The Ins & Outs of Tire Pressure

Properly inflating your tires gives you numerous driving advantages. Tires inflated to the advised pressure level will reduce gasoline costs and allow the tires to grip the road as designed. The tires will also be able to deflect and flex when inflated to optimal levels while avoiding tread squirm. This means that the tires will stick to the road to prevent slippage and accidents.

Tires that are not properly inflated won’t be able to sustain their intended shape. They’ll flatten out when pressing against roads. All it takes is an under inflation of merely 6 psi (pounds per square inch) and a tire can fail. Tires that are low on pressure will also have a much shorter tread life. Drivers will notice that their vehicle eats up more fuel and handles with significantly less precision when the tires aren’t at the recommended psi levels.

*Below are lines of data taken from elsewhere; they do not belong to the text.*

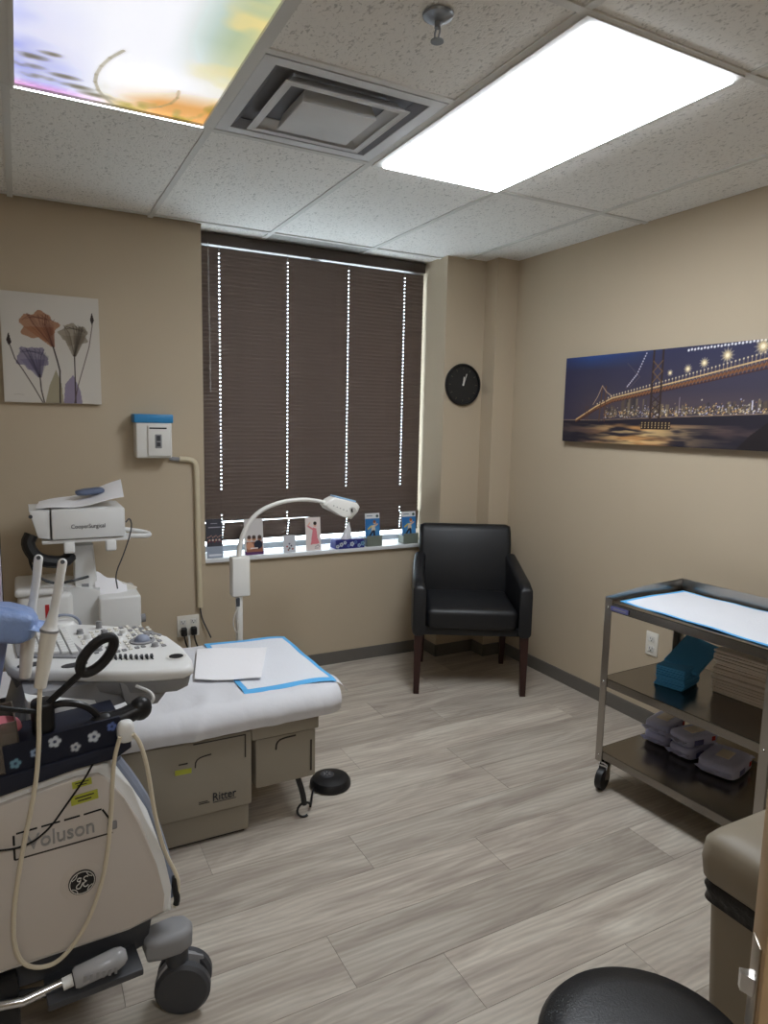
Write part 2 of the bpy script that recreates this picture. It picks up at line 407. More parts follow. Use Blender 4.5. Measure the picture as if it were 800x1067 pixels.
# window
wn = MB()
wn.bx(XW0, XW1, .19, .24, ZS-.0, ZS+.035).bx(XW0, XW1, .19, .24, 2.39, 2.435).bx(XW0, XW0+.045, .19, .24, ZS+.035, 2.39).bx(XW1-.045, XW1, .19, .24, ZS+.035, 2.39).bx(-1.17, -1.12, .195, .235, ZS+.035, 2.39)
win = struct(wn.build('window_1', M_ALU, smooth=False))
for x0, x1 in ((XW0+.045, -1.17), (-1.12, XW1-.045)):
    MB().bx(x0, x1, .212, .216, ZS+.035, 2.39).build('pane', M_GLASS, win, smooth=False)
# door leaf standing open beside the camera
HX, HY = -1.42, -3.915; QX, QY = -2.074, -3.318
ddx, ddy = QX-HX, QY-HY; DL = math.hypot(ddx, ddy); DA = math.atan2(ddy, ddx)
dr = struct(MB().bx(0, DL, -.0225, .0225, .01, 2.05, bev=.003).build('door_1', M_DOOR)); dr.location = (HX, HY, 0); dr.rotation_euler = (0, 0, DA); WM[dr] = Matrix.Translation((HX, HY, 0)) @ Matrix.Rotation(DA, 4, 'Z')
MB().bx(DL-.001, DL+.002, -.013, .013, .86, .965, bev=.001).build('latch_plate', M_BRASS, dr)
MB().prism([(DL, -.008), (DL+.013, -.008), (DL+.013, 0), (DL, .008)], 'z', .905, .925).build('latch_bolt', M_CHROME, dr)
for s_ in (1, -1):
    MB().cyl((DL-.07, s_*.022, .915), (DL-.07, s_*.032, .915), .032, n=28).build('rose', M_BRASS, dr)
    MB().tube([(DL-.07, s_*.03, .915), (DL-.07, s_*.065, .915), (DL-.09, s_*.07, .915), (DL-.19, s_*.07, .915)], .009, 10, 2).build('door_handle', M_BRASS, dr)
b = MB()
for z0 in (.2, 1.0, 1.8): b.cyl((-.0, -.03, z0), (0, -.03, z0+.09), .008, n=10)
b.build('hinge', M_BRASS, dr)
struct(MB().bx(-1.43, -1.40, -4.05, -3.93, 0, 2.1).bx(-1.40, -1.34, -3.97, -3.955, 0, 2.1).build('trim_2', M_DOOR, smooth=False))

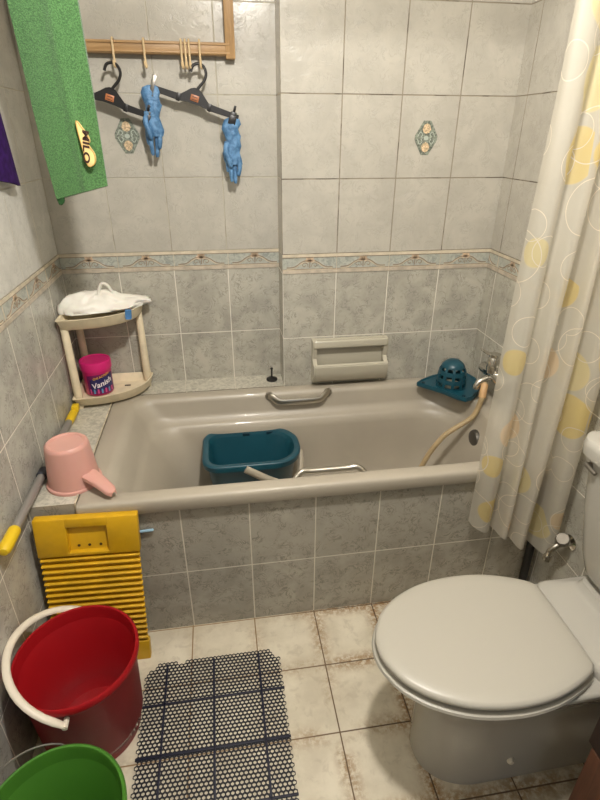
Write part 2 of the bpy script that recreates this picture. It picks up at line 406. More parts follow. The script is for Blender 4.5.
# black tub stopper on the ledge
st = thing('tub_stopper', (.752, -.055, ZD), 'small black rubber stopper with an upright stem on the tub ledge', 'stopper')
bm = newbm(); lathe(bm, [(0, 0), (.021, 0), (.023, .004), (.022, .008), (.012, .012), (.004, .015), (0, .015)], (.752, -.055, ZD), 28); obj('plug', bm, mat('black_rubber', (26, 25, 24), .5), st)
bm = newbm(); tube(bm, [(.752, -.055, ZD+.012), (.752, -.055, ZD+.05)], .0035, 8); lathe(bm, [(0, .004), (.005, .003), (.006, 0), (.004, -.004), (0, -.004)], (.752, -.055, ZD+.052), 12); obj('stem', bm, mat('black_rubber', (26, 25, 24)), st)

# ------------------------------------------------------------------ ceramic soap holder on the wall
sd = thing('soap_holder', (1.05, -P, .56), 'beige two tier ceramic soap holder fixed to the back wall', 'soap holder')
M_CER = mat('soap_ceramic', (186, 180, 162), .2, coat=.3)
bm = newbm(); x0, x1 = .905, 1.205
# back plate, side cheeks
box(bm, x0+.004, x1-.004, -P-.014, -P, .560, .735, bev=.005)
for xx in (x0, x1-.016):
    prof = [(-P, .735), (-P-.030, .735), (-P-.042, .728), (-P-.040, .705), (-P-.030, .66), (-P-.045, .645), (-P-.062, .640), (-P-.066, .625), (-P-.055, .585), (-P-.035, .560), (-P, .555)]
    prism(bm, [Vector((xx, a, b)) for a, b in prof], (.016, 0, 0))
obj('body', bm, M_CER, sd, angle=40)
bm = newbm(); box(bm, x0+.012, x1-.012, -P-.045, -P, .706, .724, bev=.006, seg=3); box(bm, x0+.002, x1-.002, -P-.047, -P-.032, .706, .738, bev=.006, seg=3)
obj('upper_shelf', bm, M_CER, sd)
bm = newbm()
prof = [(-P, .600), (-P-.045, .602), (-P-.052, .640), (-P-.060, .647), (-P-.069, .640), (-P-.068, .615), (-P-.055, .580), (-P-.035, .559), (-P, .555)]
prism(bm, [Vector((x0+.004, a, b)) for a, b in prof], (x1-x0-.008, 0, 0))
bmesh.ops.bevel(bm, geom=list(bm.edges), offset=.003, segments=2, affect='EDGES')
obj('soap_tray', bm, M_CER, sd, angle=45)

# ------------------------------------------------------------------ wooden rail frame with hooks
M_WOOD = None
def wood(name, a, b, ax=0):
    k = NT(name); co = k.obj(); mp = k.node('ShaderNodeMapping'); k.put(mp.inputs[0], co)
    s = [60, 60, 60]; s[ax] = 4; mp.inputs['Scale'].default_value = s
    n = k.noise(mp.outputs[0], 1, 4, .6, .8)
    k.put(k.b.inputs['Base Color'], k.mix(k.ramp(n, .3, .7), rgba(a), rgba(b))); k.b.inputs['Roughness'].default_value = .45
    return k.m
M_WOOD = wood('light_wood', (156, 122, 78), (182, 146, 100)); M_WOODV = wood('light_wood_upright', (156, 122, 78), (182, 146, 100), 2)
fr = thing('drying_frame', (.36, -.02, 1.66), 'light brown wooden frame with a hook rail high on the back wall', 'frame')
bm = newbm(); box(bm, .03, .645, -.034, -.001, 1.664, 1.698, bev=.003)
box(bm, .03, .645, -.0375, -.030, 1.667, 1.672, bev=.001); box(bm, .03, .645, -.0375, -.030, 1.690, 1.695, bev=.001)
obj('rail', bm, M_WOOD, fr)
for x in (.648, .05):
    bm = newbm(); box(bm, x-.015, x+.015, -.036, -.001, 1.655 if x > .5 else 1.70, 2.16, bev=.003); obj('upright', bm, M_WOODV, fr)
bm = newbm(); box(bm, .068, .63, -.034, -.001, 2.125, 2.16, bev=.003); obj('top_rail', bm, M_WOOD, fr)
M_HOOK = mat('beige_plastic', (205, 180, 138), .4)
HK = []
def hook(x, lab):
    t = tag(bpy.data.objects.new('rail_hook', None), lab, 'hook', 'beige hooks over the wooden rail'); COL.objects.link(t); return t
def hook_mesh(bm, x, lower=1.626):
    pts = [(x, -.012, 1.7015), (x, -.030, 1.703), (x, -.0425, 1.697), (x, -.0425, 1.68), (x, -.0425, 1.655), (x+.001, -.0425, 1.640), (x+.003, -.046, lower+.003), (x+.002, -.053, lower), (x, -.0600, lower+.005), (x, -.062, lower+.016)]
    tube(bm, spline(pts, 4), .0034, 8, up=Vector((1, 0, 0)))
for x, lab in ((.293, 'beige rail hook carrying the left black hanger'), (.385, 'beige empty rail hook between the two black hangers'), (.497, 'leftmost of the three bunched beige rail hooks'), (.509, 'middle of the three bunched beige rail hooks'), (.521, 'rightmost of the three bunched beige rail hooks'), (.553, 'beige rail hook carrying the right black hanger')):
    bm = newbm(); hook_mesh(bm, x); obj('rail_hook', bm, M_HOOK, label=lab, cat='hook', group='beige hooks over the wooden rail')

# ------------------------------------------------------------------ black clip hangers
M_BLK = mat('black_plastic', (30, 28, 27), .38)
M_STK = mat('sticker_copper', (170, 104, 62), .4, var=.1)
def hanger(cx, zt, tilt, y, lab, half_l, half_r):
    """cx, zt: the inside top of the hook; tilt of the bar"""
    t = thing('clip_hanger', (cx, y, zt-.09), lab, 'hanger', 'black clip hangers')
    Mr = Matrix.Translation((cx, y, zt)) @ Matrix.Rotation(tilt, 4, 'Y')
    bm = newbm()
    hk = [(-.027, 0, -.022), (-.024, 0, -.004), (-.010, 0, .006), (.008, 0, .003), (.019, 0, -.012), (.018, 0, -.032), (.008, 0, -.052), (.001, 0, -.066)]
    tube(bm, [Mr @ p for p in spline(hk, 6)], .0045, 10, up=Vector((0, 1, 0)))
    obj('hook', bm, M_BLK, t)
    bm = newbm()
    out = [(-half_l, -.108), (-half_l, -.092), (-.045, -.091), (-.018, -.066), (-.006, -.060), (.006, -.060), (.018, -.066), (.045, -.091), (half_r, -.092), (half_r, -.108), (.05, -.110), (.02, -.104), (-.02, -.104), (-.05, -.110)]
    prism(bm, [Mr @ Vector((a, -.0035, b)) for a, b in out], Mr.to_3x3() @ Vector((0, .007, 0)))
    bmesh.ops.bevel(bm, geom=list(bm.edges), offset=.0012, segments=1, affect='EDGES')
    for s in (-.05, .05): box(bm, s-.006, s+.006, -.006, .006, -.112, -.089, bev=.001, M=Mr)
    obj('bar', bm, M_BLK, t, angle=40)
    bm = newbm(); box(bm, -.013, .013, -.0055, -.0034, -.098, -.080, bev=.001, M=Mr)
    for q in (-.004, .004): box(bm, -.008, .008, -.0058, -.0052, -.090+q-.001, -.090+q+.001, 1, M=Mr)
    obj('sticker', bm, [M_STK, mat('sticker_dark', (60, 36, 24), .5)], t)
    return t, Mr
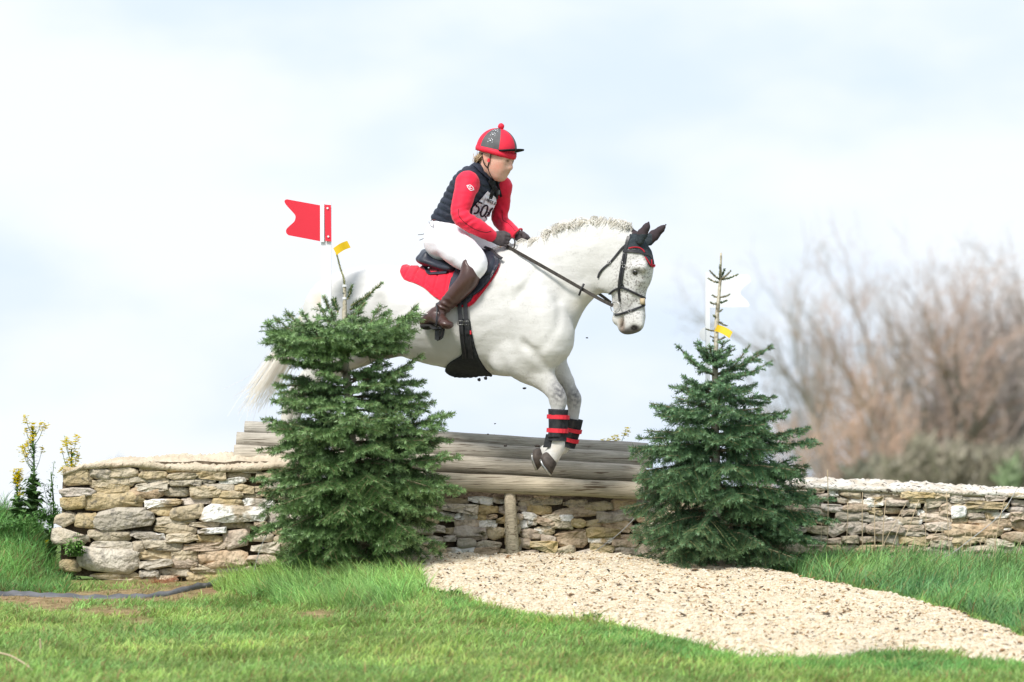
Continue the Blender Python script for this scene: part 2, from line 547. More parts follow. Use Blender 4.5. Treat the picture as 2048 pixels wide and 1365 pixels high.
def scatter_mesh(BV, BF, pos, size, cols, jit=0.22, flat=0.6):
    n = len(pos)
    V = BV[None] * (1 + rng.normal(0, jit, (n, len(BV), 1)))
    sc = np.stack([rng.uniform(0.75, 1.35, n), rng.uniform(0.75, 1.35, n), rng.uniform(flat - 0.2, flat + 0.2, n)], -1)
    V = V * sc[:, None] * size[:, None, None]
    a = rng.uniform(0, 2 * np.pi, n); ca, sa = np.cos(a), np.sin(a)
    t = rng.normal(0, 0.35, n)
    x = V[..., 0] * ca[:, None] - V[..., 1] * sa[:, None]
    y = V[..., 0] * sa[:, None] + V[..., 1] * ca[:, None]
    z = V[..., 2] + x * t[:, None]
    V = np.stack([x, y, z], -1) + pos[:, None]
    F = BF[None] + (np.arange(n) * len(BV))[:, None, None]
    C = np.repeat(cols, len(BV), axis=0)
    return V.reshape(-1, 3), F.reshape(-1, BF.shape[1]), C


def gravel_points(n):
    out = []
    while sum(map(len, out)) < n:
        X = rng.uniform(-0.8, 3.6, 40000); Y = rng.uniform(-8.1, 0.3, 40000)
        k = gravel_mask(X, Y)
        out.append(np.stack([X[k], Y[k]], -1))
    return np.concatenate(out)[:n]


pal = np.array([(0.77, 0.68, 0.52), (0.70, 0.58, 0.41), (0.80, 0.74, 0.62), (0.62, 0.50, 0.34), (0.72, 0.56, 0.38), (0.50, 0.42, 0.32)])
for nm, n, lo, hi, BV, BF in (('gravel_stones', 56000, 0.0026, 0.0062, OCT_V, OCT_F), ('gravel_lumps', 1300, 0.006, 0.012, ICO_V, ICO_F)):
    g = gravel_points(n)
    s = rng.uniform(lo, hi, n) * np.where(rng.random(n) < 0.08, 1.5, 1)
    z = gravel_top(g[:, 0], g[:, 1]) + s * 0.15
    c = pal[rng.choice(len(pal), n, p=[.34, .22, .24, .08, .07, .05])] * rng.uniform(0.85, 1.1, (n, 1))
    V, F, C = scatter_mesh(BV, BF, np.stack([g[:, 0], g[:, 1], z], -1), s, c)
    o = obj(nm, V, F, M['pebble'], color=C)
    tag(o, 'loose pale limestone chippings covering the ramp' if n > 9000 else 'larger limestone lumps among the chippings of the ramp', 'gravel', kind='stuff')
# dead leaves and bits of bark lying on the stones
n = 2600
g = gravel_points(n)
dens = 0.5 + 0.5 * wob(g[:, 0], g[:, 1], 2.2, 9)
g = g[rng.random(n) < 0.25 + dens]; n = len(g)
s = rng.uniform(0.004, 0.012, n) * np.where(rng.random(n) < 0.03, 2.2, 1)
c = np.array([(0.16, 0.10, 0.06), (0.28, 0.17, 0.09), (0.10, 0.08, 0.06), (0.36, 0.22, 0.10)])[rng.integers(0, 4, n)]
V, F, C = scatter_mesh(OCT_V, OCT_F, np.stack([g[:, 0], g[:, 1], gravel_top(g[:, 0], g[:, 1]) + 0.006], -1), s, c, 0.4, 0.35)
tag(obj('leaf_litter', V, F, M['pebble'], color=C), 'dark bits of dead leaf and bark scattered over the gravel', 'leaf litter', kind='stuff')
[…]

Take Care Not to Over Inflate Tires

While it is critical to keep tires inflated, filling them up with too much air can result in a number of problems. Over inflated tires will be rigid and fail to grip the road as intended. All it takes is an over inflation of 6 psi and the tires will be prone to serious damage when moving over uneven surfaces like potholes. They’ll also produce a rougher ride that disturbs vehicle occupants.

Checking Tire Pressure

Never rely on your eyes to determine tire inflation. Always use a high quality air gauge to measure tire inflation and double check the readings to make sure that they are accurate. Keep in mind that tires lose around 1 psi every 30 days. So, grab your tire pressure gauge and test each tire’s air at least once a month. Be sure to measure tire pressure when the tires are cold. This means that they should be tested at least a few hours after the vehicle has been driven. Just press the tire gauge into the tire’s valve stem and the gauge will move outwards to indicate the psi reading.

When you hear a soft whisper of air escaping the tire for more than a few seconds, you should remove the gauge to prevent too much air from escaping. Ensure that the tires’ psi levels match the recommended levels found on the inside of the vehicle’s driver side door. These levels are also noted in the vehicle’s owner’s manual as well. If the tire psi is below the recommended level, add air to the tire until it is at the proper level. If the tire psi is higher than the recommended level, keep pressing the gauge in until it releases enough air to match the required level.